Friday 6 November 2020

TIC Transformation: Trust Zones, Flexibility, and Protecting High-Value Assets

 The final TIC 3.0 guidance released in July provided Federal agencies with increased flexibility for ensuring security in their cloud and mobile solutions as they drive forward on their modernization journeys. How are the new trust zones and zero trust working together? How is the new guidance helping agencies modernize while maintaining security?

We sat down with Bryan Rosensteel who serves as a Cyber Security Architect of Public Sector at Cisco’s Duo Security to get his take on the new and improved TIC 3.0 guidance.

MeriTalk: The final TIC 3.0 guidance released in July aims to help agencies introduce more flexibility as they continue to increase use of cloud and mobile solutions. From your view, how will TIC 3.0 support agencies as they progress in their modernization journeys, particularly in this age of maximum telework?

Rosensteel: The last time the TIC documentation and guidance was revisited was over 10 years ago. The world we were living in then was fundamentally different than today. If you think back to TIC 2.0, it was working under the assumption that most agency employees were in the building or on the corporate network accessing resources outside the network – that’s the way it was architected and designed.
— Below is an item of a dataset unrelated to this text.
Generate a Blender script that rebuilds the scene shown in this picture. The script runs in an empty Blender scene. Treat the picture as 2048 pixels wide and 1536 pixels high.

We don’t live in that world anymore – and that has become abundantly clear over the last six to eight months of extreme telework. Now, more than ever, agencies need a more modern architecture that supports users, workloads, and cloud applications outside of the network. But they also still need the visibility and security architecture to support those use cases – and that’s exactly what the TIC 3.0 guidance is designed to provide.